**Supplied information**
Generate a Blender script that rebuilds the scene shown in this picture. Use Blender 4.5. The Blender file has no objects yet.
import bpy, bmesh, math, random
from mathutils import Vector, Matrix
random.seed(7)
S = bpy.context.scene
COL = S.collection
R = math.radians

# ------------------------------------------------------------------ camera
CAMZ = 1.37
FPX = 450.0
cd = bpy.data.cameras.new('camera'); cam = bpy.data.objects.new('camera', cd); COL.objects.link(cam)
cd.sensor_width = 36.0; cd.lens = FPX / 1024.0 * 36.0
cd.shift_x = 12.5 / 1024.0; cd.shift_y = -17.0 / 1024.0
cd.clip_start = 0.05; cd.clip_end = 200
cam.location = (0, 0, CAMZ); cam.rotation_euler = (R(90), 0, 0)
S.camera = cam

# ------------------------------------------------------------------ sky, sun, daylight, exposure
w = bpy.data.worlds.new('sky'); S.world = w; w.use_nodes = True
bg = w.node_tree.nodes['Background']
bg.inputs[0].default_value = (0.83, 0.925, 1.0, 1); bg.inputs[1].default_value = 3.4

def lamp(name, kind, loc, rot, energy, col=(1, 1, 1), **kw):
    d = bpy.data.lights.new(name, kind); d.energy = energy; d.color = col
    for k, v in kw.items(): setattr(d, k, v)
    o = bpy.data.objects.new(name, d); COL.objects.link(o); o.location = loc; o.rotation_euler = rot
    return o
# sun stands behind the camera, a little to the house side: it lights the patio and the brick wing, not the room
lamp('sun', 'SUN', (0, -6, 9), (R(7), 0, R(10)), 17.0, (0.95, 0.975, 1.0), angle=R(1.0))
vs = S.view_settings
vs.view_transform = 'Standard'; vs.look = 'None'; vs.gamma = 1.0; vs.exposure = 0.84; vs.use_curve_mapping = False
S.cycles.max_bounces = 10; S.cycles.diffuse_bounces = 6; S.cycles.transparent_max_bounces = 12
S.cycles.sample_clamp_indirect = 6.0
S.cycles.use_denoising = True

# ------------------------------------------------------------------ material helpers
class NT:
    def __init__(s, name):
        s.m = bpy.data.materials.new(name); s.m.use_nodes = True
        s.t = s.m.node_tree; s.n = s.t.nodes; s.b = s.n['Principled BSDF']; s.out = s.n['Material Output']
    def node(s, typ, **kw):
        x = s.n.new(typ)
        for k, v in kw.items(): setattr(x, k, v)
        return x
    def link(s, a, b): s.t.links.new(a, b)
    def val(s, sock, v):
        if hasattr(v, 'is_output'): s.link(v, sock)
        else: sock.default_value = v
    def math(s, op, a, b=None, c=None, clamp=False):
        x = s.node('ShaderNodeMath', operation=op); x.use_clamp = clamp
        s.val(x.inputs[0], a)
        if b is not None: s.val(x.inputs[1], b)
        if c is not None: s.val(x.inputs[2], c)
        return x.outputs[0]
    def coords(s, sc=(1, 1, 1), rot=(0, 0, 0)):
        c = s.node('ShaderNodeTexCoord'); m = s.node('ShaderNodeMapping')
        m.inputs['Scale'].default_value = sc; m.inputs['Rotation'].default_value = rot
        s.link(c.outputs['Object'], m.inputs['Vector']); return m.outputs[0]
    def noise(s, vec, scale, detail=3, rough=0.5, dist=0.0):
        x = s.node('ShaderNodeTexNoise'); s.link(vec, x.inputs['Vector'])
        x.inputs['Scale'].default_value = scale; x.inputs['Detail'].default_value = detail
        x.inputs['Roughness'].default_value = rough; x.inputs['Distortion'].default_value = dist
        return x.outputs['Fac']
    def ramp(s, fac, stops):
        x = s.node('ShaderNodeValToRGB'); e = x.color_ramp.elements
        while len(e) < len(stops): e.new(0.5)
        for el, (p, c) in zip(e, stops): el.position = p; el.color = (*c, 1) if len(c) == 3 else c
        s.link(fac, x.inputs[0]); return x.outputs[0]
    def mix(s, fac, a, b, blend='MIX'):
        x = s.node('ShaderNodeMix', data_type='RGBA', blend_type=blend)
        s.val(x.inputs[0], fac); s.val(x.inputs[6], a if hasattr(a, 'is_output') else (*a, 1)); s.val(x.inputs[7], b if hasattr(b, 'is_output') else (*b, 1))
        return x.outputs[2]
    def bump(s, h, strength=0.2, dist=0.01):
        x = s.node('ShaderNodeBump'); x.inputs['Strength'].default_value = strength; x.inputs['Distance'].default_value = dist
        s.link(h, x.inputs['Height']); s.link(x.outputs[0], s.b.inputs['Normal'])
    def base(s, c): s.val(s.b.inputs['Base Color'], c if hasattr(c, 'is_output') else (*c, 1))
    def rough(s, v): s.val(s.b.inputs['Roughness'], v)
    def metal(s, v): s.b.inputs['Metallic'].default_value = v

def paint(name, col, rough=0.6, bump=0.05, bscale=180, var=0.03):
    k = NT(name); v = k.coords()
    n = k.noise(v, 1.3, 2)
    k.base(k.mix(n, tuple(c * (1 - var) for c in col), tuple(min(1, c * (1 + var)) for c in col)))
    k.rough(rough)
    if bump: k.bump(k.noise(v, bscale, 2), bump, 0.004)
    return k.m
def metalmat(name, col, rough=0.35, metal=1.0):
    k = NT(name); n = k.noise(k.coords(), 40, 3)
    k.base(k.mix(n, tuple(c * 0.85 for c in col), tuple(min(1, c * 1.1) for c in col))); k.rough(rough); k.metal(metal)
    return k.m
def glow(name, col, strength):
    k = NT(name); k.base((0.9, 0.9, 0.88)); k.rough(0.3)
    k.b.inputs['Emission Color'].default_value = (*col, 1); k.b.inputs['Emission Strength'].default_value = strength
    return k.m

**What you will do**
Take the listing above and set it down exactly.

**Answer**
Generate a Blender script that rebuilds the scene shown in this picture. Use Blender 4.5. The Blender file has no objects yet.
import bpy, bmesh, math, random
from mathutils import Vector, Matrix
random.seed(7)
S = bpy.context.scene
COL = S.collection
R = math.radians

# ------------------------------------------------------------------ camera
CAMZ = 1.37
FPX = 450.0
cd = bpy.data.cameras.new('camera'); cam = bpy.data.objects.new('camera', cd); COL.objects.link(cam)
cd.sensor_width = 36.0; cd.lens = FPX / 1024.0 * 36.0
cd.shift_x = 12.5 / 1024.0; cd.shift_y = -17.0 / 1024.0
cd.clip_start = 0.05; cd.clip_end = 200
cam.location = (0, 0, CAMZ); cam.rotation_euler = (R(90), 0, 0)
S.camera = cam

# ------------------------------------------------------------------ sky, sun, daylight, exposure
w = bpy.data.worlds.new('sky'); S.world = w; w.use_nodes = True
bg = w.node_tree.nodes['Background']
bg.inputs[0].default_value = (0.83, 0.925, 1.0, 1); bg.inputs[1].default_value = 3.4

def lamp(name, kind, loc, rot, energy, col=(1, 1, 1), **kw):
    d = bpy.data.lights.new(name, kind); d.energy = energy; d.color = col
    for k, v in kw.items(): setattr(d, k, v)
    o = bpy.data.objects.new(name, d); COL.objects.link(o); o.location = loc; o.rotation_euler = rot
    return o
# sun stands behind the camera, a little to the house side: it lights the patio and the brick wing, not the room
lamp('sun', 'SUN', (0, -6, 9), (R(7), 0, R(10)), 17.0, (0.95, 0.975, 1.0), angle=R(1.0))
vs = S.view_settings
vs.view_transform = 'Standard'; vs.look = 'None'; vs.gamma = 1.0; vs.exposure = 0.84; vs.use_curve_mapping = False
S.cycles.max_bounces = 10; S.cycles.diffuse_bounces = 6; S.cycles.transparent_max_bounces = 12
S.cycles.sample_clamp_indirect = 6.0
S.cycles.use_denoising = True

# ------------------------------------------------------------------ material helpers
class NT:
    def __init__(s, name):
        s.m = bpy.data.materials.new(name); s.m.use_nodes = True
        s.t = s.m.node_tree; s.n = s.t.nodes; s.b = s.n['Principled BSDF']; s.out = s.n['Material Output']
    def node(s, typ, **kw):
        x = s.n.new(typ)
        for k, v in kw.items(): setattr(x, k, v)
        return x
    def link(s, a, b): s.t.links.new(a, b)
    def val(s, sock, v):
        if hasattr(v, 'is_output'): s.link(v, sock)
        else: sock.default_value = v
    def math(s, op, a, b=None, c=None, clamp=False):
        x = s.node('ShaderNodeMath', operation=op); x.use_clamp = clamp
        s.val(x.inputs[0], a)
        if b is not None: s.val(x.inputs[1], b)
        if c is not None: s.val(x.inputs[2], c)
        return x.outputs[0]
    def coords(s, sc=(1, 1, 1), rot=(0, 0, 0)):
        c = s.node('ShaderNodeTexCoord'); m = s.node('ShaderNodeMapping')
        m.inputs['Scale'].default_value = sc; m.inputs['Rotation'].default_value = rot
        s.link(c.outputs['Object'], m.inputs['Vector']); return m.outputs[0]
    def noise(s, vec, scale, detail=3, rough=0.5, dist=0.0):
        x = s.node('ShaderNodeTexNoise'); s.link(vec, x.inputs['Vector'])
        x.inputs['Scale'].default_value = scale; x.inputs['Detail'].default_value = detail
        x.inputs['Roughness'].default_value = rough; x.inputs['Distortion'].default_value = dist
        return x.outputs['Fac']
    def ramp(s, fac, stops):
        x = s.node('ShaderNodeValToRGB'); e = x.color_ramp.elements
        while len(e) < len(stops): e.new(0.5)
        for el, (p, c) in zip(e, stops): el.position = p; el.color = (*c, 1) if len(c) == 3 else c
        s.link(fac, x.inputs[0]); return x.outputs[0]
    def mix(s, fac, a, b, blend='MIX'):
        x = s.node('ShaderNodeMix', data_type='RGBA', blend_type=blend)
        s.val(x.inputs[0], fac); s.val(x.inputs[6], a if hasattr(a, 'is_output') else (*a, 1)); s.val(x.inputs[7], b if hasattr(b, 'is_output') else (*b, 1))
        return x.outputs[2]
    def bump(s, h, strength=0.2, dist=0.01):
        x = s.node('ShaderNodeBump'); x.inputs['Strength'].default_value = strength; x.inputs['Distance'].default_value = dist
        s.link(h, x.inputs['Height']); s.link(x.outputs[0], s.b.inputs['Normal'])
    def base(s, c): s.val(s.b.inputs['Base Color'], c if hasattr(c, 'is_output') else (*c, 1))
    def rough(s, v): s.val(s.b.inputs['Roughness'], v)
    def metal(s, v): s.b.inputs['Metallic'].default_value = v

def paint(name, col, rough=0.6, bump=0.05, bscale=180, var=0.03):
    k = NT(name); v = k.coords()
    n = k.noise(v, 1.3, 2)
    k.base(k.mix(n, tuple(c * (1 - var) for c in col), tuple(min(1, c * (1 + var)) for c in col)))
    k.rough(rough)
    if bump: k.bump(k.noise(v, bscale, 2), bump, 0.004)
    return k.m
def metalmat(name, col, rough=0.35, metal=1.0):
    k = NT(name); n = k.noise(k.coords(), 40, 3)
    k.base(k.mix(n, tuple(c * 0.85 for c in col), tuple(min(1, c * 1.1) for c in col))); k.rough(rough); k.metal(metal)
    return k.m
def glow(name, col, strength):
    k = NT(name); k.base((0.9, 0.9, 0.88)); k.rough(0.3)
    k.b.inputs['Emission Color'].default_value = (*col, 1); k.b.inputs['Emission Strength'].default_value = strength
    return k.m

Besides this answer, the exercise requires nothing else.